Clifford, who sees helping the poor as Biblically sanctioned, said a few people had been sleeping on the church grounds but word quickly spread that the police were not allowed to clear the homeless off church property.

ANGERING LOCAL BUSINESSES Now between 150 and 200 people camp out there on any given night, angering some local businesses while throwing many of the issues surrounding poverty and income disparities in the United States into sharp relief.

Most of the parking lot's residents are black. Several clearly suffer from mental illness or substance abuse; some are ex-military; many feel persecuted.
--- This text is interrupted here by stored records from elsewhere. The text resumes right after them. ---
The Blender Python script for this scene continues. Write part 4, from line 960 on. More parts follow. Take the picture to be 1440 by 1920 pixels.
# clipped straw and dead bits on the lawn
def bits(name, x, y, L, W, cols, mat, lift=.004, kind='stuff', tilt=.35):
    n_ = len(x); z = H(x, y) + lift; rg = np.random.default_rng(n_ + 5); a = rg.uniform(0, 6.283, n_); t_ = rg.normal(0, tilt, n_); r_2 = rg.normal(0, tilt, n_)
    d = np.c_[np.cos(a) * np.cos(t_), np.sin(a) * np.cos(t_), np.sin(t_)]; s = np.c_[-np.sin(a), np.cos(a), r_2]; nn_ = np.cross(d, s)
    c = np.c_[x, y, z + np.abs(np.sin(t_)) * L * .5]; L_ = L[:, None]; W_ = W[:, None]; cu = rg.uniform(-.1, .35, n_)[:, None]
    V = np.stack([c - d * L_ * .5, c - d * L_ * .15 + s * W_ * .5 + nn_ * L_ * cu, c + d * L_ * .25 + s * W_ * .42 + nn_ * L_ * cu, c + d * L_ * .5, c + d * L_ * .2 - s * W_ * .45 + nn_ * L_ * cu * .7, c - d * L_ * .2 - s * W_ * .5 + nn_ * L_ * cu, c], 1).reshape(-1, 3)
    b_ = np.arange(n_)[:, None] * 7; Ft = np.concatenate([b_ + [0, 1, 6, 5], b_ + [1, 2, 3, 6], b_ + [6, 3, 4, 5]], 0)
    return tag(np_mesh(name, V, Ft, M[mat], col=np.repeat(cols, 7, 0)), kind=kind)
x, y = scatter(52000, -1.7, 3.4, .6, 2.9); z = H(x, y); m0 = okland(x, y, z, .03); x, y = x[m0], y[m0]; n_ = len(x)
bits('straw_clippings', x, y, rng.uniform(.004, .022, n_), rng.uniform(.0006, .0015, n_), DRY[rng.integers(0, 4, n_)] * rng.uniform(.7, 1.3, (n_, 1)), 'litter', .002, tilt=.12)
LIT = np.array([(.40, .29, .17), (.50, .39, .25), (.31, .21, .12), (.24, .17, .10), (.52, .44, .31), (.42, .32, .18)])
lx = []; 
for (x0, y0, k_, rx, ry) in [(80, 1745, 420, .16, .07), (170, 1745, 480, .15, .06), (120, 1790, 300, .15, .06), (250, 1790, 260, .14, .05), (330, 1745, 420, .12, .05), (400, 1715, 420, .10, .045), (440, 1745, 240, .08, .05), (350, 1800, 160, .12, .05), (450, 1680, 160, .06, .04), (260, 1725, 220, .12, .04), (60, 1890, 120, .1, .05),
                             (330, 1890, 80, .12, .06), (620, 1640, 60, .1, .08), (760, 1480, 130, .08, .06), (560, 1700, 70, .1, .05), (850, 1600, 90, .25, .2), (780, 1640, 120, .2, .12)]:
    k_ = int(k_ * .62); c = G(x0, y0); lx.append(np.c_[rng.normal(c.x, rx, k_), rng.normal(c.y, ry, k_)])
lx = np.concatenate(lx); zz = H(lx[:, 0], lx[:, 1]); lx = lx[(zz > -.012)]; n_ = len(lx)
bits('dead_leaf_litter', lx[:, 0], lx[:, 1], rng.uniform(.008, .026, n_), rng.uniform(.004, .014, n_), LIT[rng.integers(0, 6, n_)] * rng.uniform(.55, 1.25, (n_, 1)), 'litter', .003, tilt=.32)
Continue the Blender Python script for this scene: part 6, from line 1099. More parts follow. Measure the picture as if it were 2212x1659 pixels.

''The cops harass us homeless people,'' said Tony Clark, a 45-year-old African American man who said he was had served in the army for several years.

According to the Washington-based National Alliance to End Homelessness, an estimated 750,000 people were homeless in the United States in 2005.

Dallas officials say they are trying to address the problem and an assistance center is set to open in April next year.

''We have made a significant commitment to the assistance center,'' Dallas Mayor Tom Leppert told Reuters.

The private sector is helping to fund the center which is being built just a few blocks from the church parking lot.

Leppert said the center would tailor its efforts to the individual needs of homeless people, such as drug addiction or mental illness. But he said as mayor he also had a duty to make the downtown attractive for visitors and business and that meant effective policing as well.

''We want to make sure that we address the downtown ... we want to have a downtown that is going to be as attractive as any downtown anywhere,'' he said in a telephone interview.

Leppert and Clifford both agree that the parking lot is hardly a long-term solution to the problem.

But for Terrence Parker and scores of others, it is their only nocturnal respite for now.